After the Monument: Dois de Julho Commemorations in Early Twentieth-Century Salvador, Bahia, Brazil

Saturday, January 4, 2014: 9:00 AM
Congressional Room A (Omni Shoreham)
Hendrik Kraay, University of Calgary
The 1895 inauguration of the monument commemorating the 2 July 1823 expulsion of Portuguese troops from the city of Salvador marked the occasion for significant changes in the annual commemoration of Dois de Julho – the elaborate festival of Bahian patriotism and provincial or state identity. The Indianist allegorical figures – the male and female caboclos that had gained significance in Afro-Brazilian religion – were excluded from the official celebrations around the monument and confined to the popular festivals in poorer neighborhoods.
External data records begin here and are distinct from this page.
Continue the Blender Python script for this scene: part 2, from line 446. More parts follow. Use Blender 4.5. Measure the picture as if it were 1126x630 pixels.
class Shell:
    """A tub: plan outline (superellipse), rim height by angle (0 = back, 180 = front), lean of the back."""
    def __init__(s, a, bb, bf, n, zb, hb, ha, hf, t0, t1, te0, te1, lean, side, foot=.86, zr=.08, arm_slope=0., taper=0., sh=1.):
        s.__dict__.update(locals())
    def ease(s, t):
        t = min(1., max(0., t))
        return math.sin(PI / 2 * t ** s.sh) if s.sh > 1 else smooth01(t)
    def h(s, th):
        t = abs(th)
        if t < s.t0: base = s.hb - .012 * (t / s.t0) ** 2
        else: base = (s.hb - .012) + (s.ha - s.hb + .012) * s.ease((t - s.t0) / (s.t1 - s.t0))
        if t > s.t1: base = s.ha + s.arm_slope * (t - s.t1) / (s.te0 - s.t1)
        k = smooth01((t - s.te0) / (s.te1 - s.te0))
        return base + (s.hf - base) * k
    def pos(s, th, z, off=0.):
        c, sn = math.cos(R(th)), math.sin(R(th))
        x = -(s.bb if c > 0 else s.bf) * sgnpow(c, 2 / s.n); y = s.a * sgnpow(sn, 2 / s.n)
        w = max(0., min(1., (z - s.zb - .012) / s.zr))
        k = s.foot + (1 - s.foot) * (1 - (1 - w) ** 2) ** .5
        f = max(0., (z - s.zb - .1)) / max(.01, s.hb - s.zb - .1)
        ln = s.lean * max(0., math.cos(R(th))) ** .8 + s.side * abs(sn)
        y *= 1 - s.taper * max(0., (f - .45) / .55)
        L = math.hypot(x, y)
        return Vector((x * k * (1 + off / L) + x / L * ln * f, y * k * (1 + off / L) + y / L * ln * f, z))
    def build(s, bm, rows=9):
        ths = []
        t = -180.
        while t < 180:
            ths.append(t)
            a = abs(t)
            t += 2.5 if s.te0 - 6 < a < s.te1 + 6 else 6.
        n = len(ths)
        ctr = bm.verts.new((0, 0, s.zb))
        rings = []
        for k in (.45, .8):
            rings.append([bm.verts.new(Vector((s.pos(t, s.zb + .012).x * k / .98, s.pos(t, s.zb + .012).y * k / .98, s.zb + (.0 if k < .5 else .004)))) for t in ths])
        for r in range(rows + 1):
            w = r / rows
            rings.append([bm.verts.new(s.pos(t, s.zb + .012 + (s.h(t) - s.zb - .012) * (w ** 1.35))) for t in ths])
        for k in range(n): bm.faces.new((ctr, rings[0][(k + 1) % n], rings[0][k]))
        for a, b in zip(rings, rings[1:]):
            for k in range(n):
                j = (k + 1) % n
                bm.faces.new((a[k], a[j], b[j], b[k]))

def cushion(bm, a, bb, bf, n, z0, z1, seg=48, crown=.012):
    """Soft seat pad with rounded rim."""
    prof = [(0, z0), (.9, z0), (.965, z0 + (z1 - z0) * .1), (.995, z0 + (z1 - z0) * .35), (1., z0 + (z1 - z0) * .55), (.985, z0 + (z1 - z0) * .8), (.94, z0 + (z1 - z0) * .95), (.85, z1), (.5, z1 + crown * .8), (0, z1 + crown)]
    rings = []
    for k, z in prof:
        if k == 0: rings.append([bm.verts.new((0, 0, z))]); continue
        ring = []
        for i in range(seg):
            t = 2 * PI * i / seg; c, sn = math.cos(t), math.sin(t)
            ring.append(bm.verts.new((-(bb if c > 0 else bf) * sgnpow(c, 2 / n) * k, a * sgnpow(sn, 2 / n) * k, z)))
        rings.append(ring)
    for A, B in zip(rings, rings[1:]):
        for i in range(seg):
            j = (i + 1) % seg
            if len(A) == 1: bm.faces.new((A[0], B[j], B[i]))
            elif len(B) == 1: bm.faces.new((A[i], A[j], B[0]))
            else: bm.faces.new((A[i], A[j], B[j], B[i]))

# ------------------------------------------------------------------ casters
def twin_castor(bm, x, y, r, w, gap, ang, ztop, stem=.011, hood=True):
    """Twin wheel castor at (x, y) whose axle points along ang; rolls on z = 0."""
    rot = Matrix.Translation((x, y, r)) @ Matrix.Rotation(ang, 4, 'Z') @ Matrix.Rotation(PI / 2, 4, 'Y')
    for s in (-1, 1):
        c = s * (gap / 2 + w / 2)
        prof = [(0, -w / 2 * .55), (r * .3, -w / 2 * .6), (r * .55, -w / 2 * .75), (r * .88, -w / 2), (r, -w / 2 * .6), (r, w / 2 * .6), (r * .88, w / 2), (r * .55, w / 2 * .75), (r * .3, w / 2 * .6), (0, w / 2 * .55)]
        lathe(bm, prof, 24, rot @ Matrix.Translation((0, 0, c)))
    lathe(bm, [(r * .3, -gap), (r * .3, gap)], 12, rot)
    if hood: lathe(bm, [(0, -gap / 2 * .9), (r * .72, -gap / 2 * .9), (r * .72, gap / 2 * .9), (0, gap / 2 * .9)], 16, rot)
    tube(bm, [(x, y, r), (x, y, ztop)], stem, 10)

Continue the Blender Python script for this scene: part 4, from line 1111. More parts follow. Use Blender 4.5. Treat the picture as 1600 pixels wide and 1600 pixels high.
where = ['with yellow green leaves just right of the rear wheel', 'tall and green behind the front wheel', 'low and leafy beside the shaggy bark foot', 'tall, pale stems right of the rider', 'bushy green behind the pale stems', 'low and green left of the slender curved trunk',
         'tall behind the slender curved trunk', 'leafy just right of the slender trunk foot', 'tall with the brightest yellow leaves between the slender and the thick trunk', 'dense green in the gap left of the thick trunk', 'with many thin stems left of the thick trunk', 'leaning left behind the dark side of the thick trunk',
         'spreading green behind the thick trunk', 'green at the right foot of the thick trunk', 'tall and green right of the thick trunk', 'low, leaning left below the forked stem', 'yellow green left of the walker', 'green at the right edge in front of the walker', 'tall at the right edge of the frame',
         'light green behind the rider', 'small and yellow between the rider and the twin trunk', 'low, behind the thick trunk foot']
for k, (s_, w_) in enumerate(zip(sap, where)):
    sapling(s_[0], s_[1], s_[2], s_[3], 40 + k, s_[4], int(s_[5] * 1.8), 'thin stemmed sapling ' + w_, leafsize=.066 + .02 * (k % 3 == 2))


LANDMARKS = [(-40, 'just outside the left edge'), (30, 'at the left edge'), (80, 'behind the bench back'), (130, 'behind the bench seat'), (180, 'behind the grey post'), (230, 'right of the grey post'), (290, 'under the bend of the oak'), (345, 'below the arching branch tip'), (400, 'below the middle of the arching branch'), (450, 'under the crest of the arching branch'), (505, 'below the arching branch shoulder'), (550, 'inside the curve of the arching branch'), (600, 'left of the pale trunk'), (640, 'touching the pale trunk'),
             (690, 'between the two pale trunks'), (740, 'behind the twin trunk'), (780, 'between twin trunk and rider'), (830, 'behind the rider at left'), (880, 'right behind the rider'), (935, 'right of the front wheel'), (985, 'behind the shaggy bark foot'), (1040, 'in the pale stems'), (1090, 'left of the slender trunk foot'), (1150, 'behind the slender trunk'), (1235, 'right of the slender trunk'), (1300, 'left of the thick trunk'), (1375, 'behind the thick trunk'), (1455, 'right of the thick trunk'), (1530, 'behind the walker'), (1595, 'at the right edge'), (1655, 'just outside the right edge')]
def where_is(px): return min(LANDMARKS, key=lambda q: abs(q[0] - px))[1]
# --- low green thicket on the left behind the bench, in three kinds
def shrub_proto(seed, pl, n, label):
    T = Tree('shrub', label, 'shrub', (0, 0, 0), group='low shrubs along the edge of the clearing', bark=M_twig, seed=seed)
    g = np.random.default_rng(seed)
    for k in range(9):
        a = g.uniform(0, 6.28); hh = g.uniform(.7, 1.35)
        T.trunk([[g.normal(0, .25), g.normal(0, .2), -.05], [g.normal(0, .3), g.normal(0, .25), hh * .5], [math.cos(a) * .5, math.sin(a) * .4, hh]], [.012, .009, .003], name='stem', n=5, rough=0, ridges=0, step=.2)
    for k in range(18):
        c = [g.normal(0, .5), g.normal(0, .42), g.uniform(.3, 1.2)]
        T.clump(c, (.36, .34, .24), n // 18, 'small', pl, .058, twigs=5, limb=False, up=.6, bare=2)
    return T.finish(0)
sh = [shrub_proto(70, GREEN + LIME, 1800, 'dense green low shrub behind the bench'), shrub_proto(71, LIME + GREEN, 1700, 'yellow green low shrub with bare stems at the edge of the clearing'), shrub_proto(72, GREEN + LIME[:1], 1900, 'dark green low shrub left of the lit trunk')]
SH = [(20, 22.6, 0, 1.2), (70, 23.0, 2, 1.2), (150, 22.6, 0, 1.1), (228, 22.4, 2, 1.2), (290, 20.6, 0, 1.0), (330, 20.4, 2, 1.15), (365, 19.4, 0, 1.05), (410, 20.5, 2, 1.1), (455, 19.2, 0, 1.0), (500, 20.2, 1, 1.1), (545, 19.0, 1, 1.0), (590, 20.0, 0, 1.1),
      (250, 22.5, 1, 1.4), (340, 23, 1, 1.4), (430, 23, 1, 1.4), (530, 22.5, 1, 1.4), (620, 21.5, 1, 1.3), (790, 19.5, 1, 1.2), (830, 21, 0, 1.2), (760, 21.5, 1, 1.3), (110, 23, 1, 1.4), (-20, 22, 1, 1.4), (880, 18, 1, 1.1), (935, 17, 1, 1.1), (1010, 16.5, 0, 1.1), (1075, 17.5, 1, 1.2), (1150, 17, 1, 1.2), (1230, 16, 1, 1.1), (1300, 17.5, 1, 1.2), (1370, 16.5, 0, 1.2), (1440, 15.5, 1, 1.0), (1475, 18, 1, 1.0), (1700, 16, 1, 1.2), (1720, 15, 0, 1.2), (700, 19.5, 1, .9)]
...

Considerable tension, in fact, existed between the popular festivals and the official rituals on this day. By the end of the 1910s, the elite Instituto Geográfico e Histórico da Bahia had succeeded in confining these symbols to their pantheon, a museum for what its members considered relics of the past, unworthy of presentation in a modernizing Bahia. Conservative and Catholic civic associations sought literally to regiment the populace through civic parades to present an orderly image of the nation. Nevertheless, as a careful reading of the press coverage of Dois de Julho reveals, popular celebrations continued, often until well into July and August in distant neighborhoods, and these festivities reveal the endurance of very different understandings of what it meant to be Bahian among the populace.